Raw data
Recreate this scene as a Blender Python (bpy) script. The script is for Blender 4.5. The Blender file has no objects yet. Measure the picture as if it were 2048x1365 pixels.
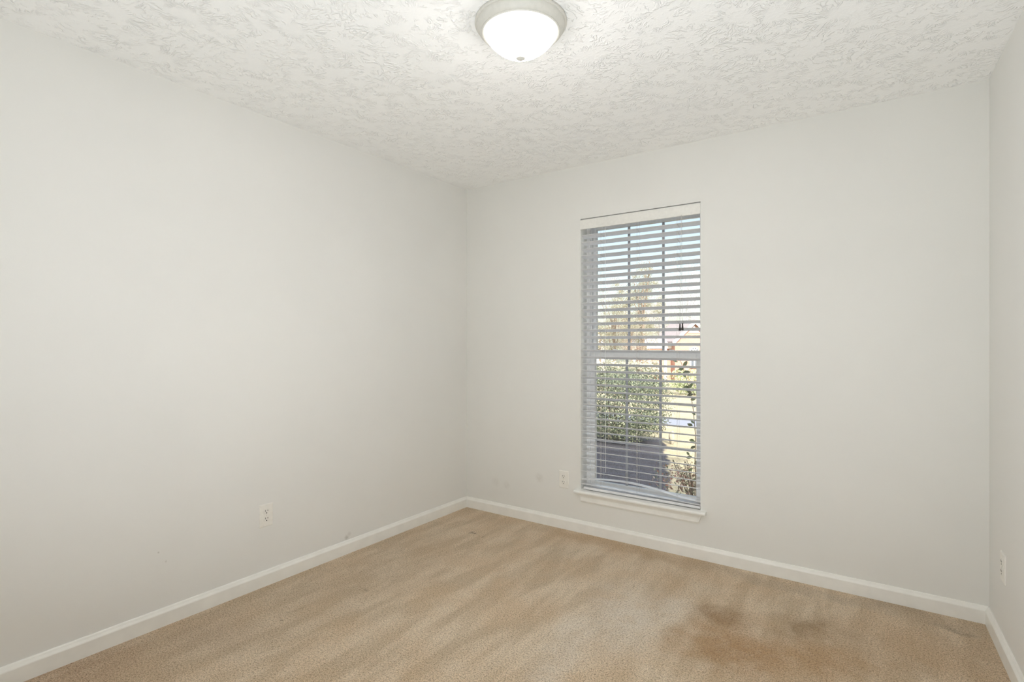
import bpy, bmesh, math, random
from mathutils import Vector, Matrix, noise as mnoise
C = bpy.context.scene
COL = C.collection
R = random.Random(7)

# ------------------------------------------------------------------ camera
TH = math.radians(34.75)
CAM = Vector((2.633, -3.179, 1.257))
FPX = 1067.0
HOR = 687.0
cam_d = bpy.data.cameras.new('camera')
cam = bpy.data.objects.new('camera', cam_d); COL.objects.link(cam)
cam.location = CAM
cam.rotation_euler = (math.pi/2, 0, TH)
cam_d.sensor_width = 36; cam_d.lens = 36*FPX/2048
cam_d.shift_y = (HOR-682.5)/2048
cam_d.clip_start = 0.02; cam_d.clip_end = 400
C.camera = cam
RIGHT = Vector((math.cos(TH), math.sin(TH), 0)); FWD = Vector((-math.sin(TH), math.cos(TH), 0))

def spot(px, Z, z=0.0):
    """place on the site at depth Z metres from the viewpoint"""
    p = CAM + FWD*Z + RIGHT*((px-1024)/FPX*Z)
    return Vector((p.x, p.y, z))
def hgt(py, Z): return CAM.z + (HOR-py)/FPX*Z

# ------------------------------------------------------------------ world, sun, lights, exposure
C.view_settings.view_transform = 'Standard'; C.view_settings.look = 'None'
C.view_settings.gamma = 1; C.view_settings.use_curve_mapping = False
C.view_settings.exposure = 0.07
C.render.engine = 'CYCLES'
cy = C.cycles
cy.max_bounces = 14; cy.diffuse_bounces = 10; cy.glossy_bounces = 4; cy.transparent_max_bounces = 16
cy.sample_clamp_indirect = 6.0; cy.use_denoising = True
cy.caustics_reflective = False; cy.caustics_refractive = False

w = bpy.data.worlds.new('sky'); C.world = w; w.use_nodes = True
nt = w.node_tree
sky = nt.nodes.new('ShaderNodeTexSky'); sky.sky_type = 'NISHITA'
sky.sun_disc = False; sky.sun_elevation = math.radians(32); sky.sun_rotation = math.radians(143)
sky.air_density = 1.0; sky.dust_density = 1.5; sky.ozone_density = 1.0
haze = nt.nodes.new('ShaderNodeMix'); haze.data_type = 'RGBA'; haze.inputs[0].default_value = .72   # thin high haze whitens the blue
nt.links.new(sky.outputs[0], haze.inputs[6]); haze.inputs[7].default_value = (1.15, 1.05, .85, 1)
bg = nt.nodes['Background']; nt.links.new(haze.outputs[2], bg.inputs[0])
# unseen sky overhead brightened to add daylight, dimmer down to the horizon
tcw = nt.nodes.new('ShaderNodeTexCoord'); sxw = nt.nodes.new('ShaderNodeSeparateXYZ'); nt.links.new(tcw.outputs['Generated'], sxw.inputs[0])
mrw = nt.nodes.new('ShaderNodeMapRange'); mrw.interpolation_type = 'SMOOTHSTEP'; nt.links.new(sxw.outputs[2], mrw.inputs[0])
for _i, _v in enumerate((.30, .62, 0.54, 2.6)): mrw.inputs[_i+1].default_value = _v
nt.links.new(mrw.outputs[0], bg.inputs[1])

sun_d = bpy.data.lights.new('sun', 'SUN'); sun = bpy.data.objects.new('sun', sun_d); COL.objects.link(sun)
sun_d.energy = 11.0; sun_d.angle = math.radians(0.6); sun_d.color = (1.0, 0.95, 0.91)
SE = math.radians(30)
sdir = Vector((-0.6*math.cos(SE), 0.8*math.cos(SE), -math.sin(SE)))     # from behind the house: its shade covers the bed
sun.rotation_euler = sdir.to_track_quat('-Z', 'Y').to_euler()
sun.location = (10, -14, 10)

# added fill lamp behind the viewpoint, standing in for light from a hall
hall_d = bpy.data.lights.new('hall_fill', 'AREA'); hall = bpy.data.objects.new('hall_fill', hall_d); COL.objects.link(hall)
hall_d.shape = 'RECTANGLE'; hall_d.size = 1.5; hall_d.size_y = 2.1; hall_d.energy = 7.0; hall_d.color = (0.95, 0.985, 1.0)
hall.location = (1.55, -3.95, 1.22)
hall.rotation_euler = (math.pi/2, 0, 0)      # aims along +Y, into the room
# added fill lamp below the view, aimed up to bounce off the ceiling
fl_d = bpy.data.lights.new('bounce_fill', 'AREA'); fl = bpy.data.objects.new('bounce_fill', fl_d); COL.objects.link(fl)
fl_d.shape = 'DISK'; fl_d.size = .45; fl_d.energy = 28; fl_d.color = (0.885, 0.955, 1.0)
fl.location = (2.10, -2.72, .45)
fl.rotation_euler = Vector((-.10, .42, 1.05)).to_track_quat('-Z', 'Y').to_euler()
LAMP_L = 78.0

# ------------------------------------------------------------------ helpers
def tag(o, label=None, cat=None, group=None, kind=None):
    if label: o['label'] = label
    if cat: o['category'] = cat
    if group: o['group'] = group
    if kind: o['kind'] = kind
    return o
def empty(name, loc=(0, 0, 0), rz=0.0, **k):
    o = bpy.data.objects.new(name, None); COL.objects.link(o)
    o.location = loc; o.rotation_euler = (0, 0, rz); o.empty_display_size = .1
    return tag(o, **k)
def box(bm, x0, x1, y0, y1, z0, z1, bev=0.0, seg=2, M=None):
    v = [bm.verts.new((x, y, z)) for x in (x0, x1) for y in (y0, y1) for z in (z0, z1)]
    f = []
    for a in ((0, 1, 3, 2), (4, 6, 7, 5), (0, 4, 5, 1), (2, 3, 7, 6), (0, 2, 6, 4), (1, 5, 7, 3)):
        f.append(bm.faces.new([v[i] for i in a]))
    vs = set(v)
    if bev:
        e = {e for ff in f for e in ff.edges}
        r = bmesh.ops.bevel(bm, geom=list(e), offset=bev, segments=seg, affect='EDGES', profile=.5)
        vs = set(r['verts']) | {x for x in v if x.is_valid}
    if M is not None:
        bmesh.ops.transform(bm, matrix=M, verts=list(vs))
def tube(bm, pts, r, n=6, r2=None):
    pts = [Vector(p) for p in pts]; rings = []
    for i, p in enumerate(pts):
        d = (pts[min(i+1, len(pts)-1)]-pts[max(i-1, 0)]).normalized()
        a = d.orthogonal().normalized() if i == 0 else (a - d*a.dot(d)).normalized()
        b = d.cross(a)
        rr = r if r2 is None else r+(r2-r)*i/(len(pts)-1)
        rings.append([bm.verts.new(p+(a*math.cos(t)+b*math.sin(t))*rr) for t in [2*math.pi*k/n for k in range(n)]])
    for i in range(len(rings)-1):
        for k in range(n):
            bm.faces.new((rings[i][k], rings[i][(k+1) % n], rings[i+1][(k+1) % n], rings[i+1][k]))
    bm.faces.new(rings[0][::-1]); bm.faces.new(rings[-1])
def lathe(bm, prof, n=64, c=(0, 0, 0)):
    c = Vector(c); rings = []
    for r, z in prof:
        if r < 1e-5: rings.append([bm.verts.new(c+Vector((0, 0, z)))])
        else: rings.append([bm.verts.new(c+Vector((r*math.cos(2*math.pi*k/n), r*math.sin(2*math.pi*k/n), z))) for k in range(n)])
    for i in range(len(rings)-1):
        A, B = rings[i], rings[i+1]
        for k in range(n):
            if len(A) == 1 and len(B) == 1: break
            if len(A) == 1: bm.faces.new((A[0], B[k], B[(k+1) % n]))
            elif len(B) == 1: bm.faces.new((A[k], A[(k+1) % n], B[0]))
            else: bm.faces.new((A[k], A[(k+1) % n], B[(k+1) % n], B[k]))
def prism(bm, prof, p0, p1, cap=True):
    """profile [(u, z)] swept from p0 to p1; u is measured to the left of the run"""
    p0, p1 = Vector(p0), Vector(p1); d = (p1-p0).normalized(); s = Vector((-d.y, d.x, 0))
    A = [bm.verts.new(p0+s*u+Vector((0, 0, z))) for u, z in prof]
    B = [bm.verts.new(p1+s*u+Vector((0, 0, z))) for u, z in prof]
    n = len(prof)
    for i in range(n): bm.faces.new((A[i], B[i], B[(i+1) % n], A[(i+1) % n]))
    if cap: bm.faces.new(A); bm.faces.new(B[::-1])
def obj(name, bm, m, parent=None, smooth=False, loc=None):
    bmesh.ops.recalc_face_normals(bm, faces=bm.faces)
    me = bpy.data.meshes.new(name); bm.to_mesh(me); bm.free()
    me.materials.append(m)
    if smooth:
        me.shade_smooth()
        try: me.set_sharp_from_angle(angle=math.radians(35))
        except Exception: pass
    o = bpy.data.objects.new(name, me); COL.objects.link(o)
    if parent: o.parent = parent
    if loc: o.location = loc
    return o
def leafmesh(name, leaves, m, parent=None):
    """leaves: (centre, direction, normal, length, width) -> folded pointed leaves"""
    V, F = [], []
    for c, d, n, L, W in leaves:
        s = d.cross(n).normalized(); k = len(V)
        V += [c-d*L*.5, c-d*L*.12+s*W*.5+n*W*.12, c+d*L*.22+s*W*.42+n*W*.12, c+d*L*.5, c+d*L*.22-s*W*.42+n*W*.12, c-d*L*.12-s*W*.5+n*W*.12]
        F += [(k, k+1, k+2, k+3), (k, k+3, k+4, k+5)]
    me = bpy.data.meshes.new(name); me.from_pydata([tuple(v) for v in V], [], F); me.update(); me.materials.append(m)
    o = bpy.data.objects.new(name, me); COL.objects.link(o)
    if parent: o.parent = parent
    return o
def rdir(r=R):
    while True:
        v = Vector((r.uniform(-1, 1), r.uniform(-1, 1), r.uniform(-1, 1)))
        if .05 < v.length < 1: return v.normalized()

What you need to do
Starting at the top of the listing above, reproduce each line up to and including the one with "R = random.Random(7)"; omit the pictures.

Answer to the task
Recreate this scene as a Blender Python (bpy) script. The script is for Blender 4.5. The Blender file has no objects yet. Measure the picture as if it were 2048x1365 pixels.
import bpy, bmesh, math, random
from mathutils import Vector, Matrix, noise as mnoise
C = bpy.context.scene
COL = C.collection
R = random.Random(7)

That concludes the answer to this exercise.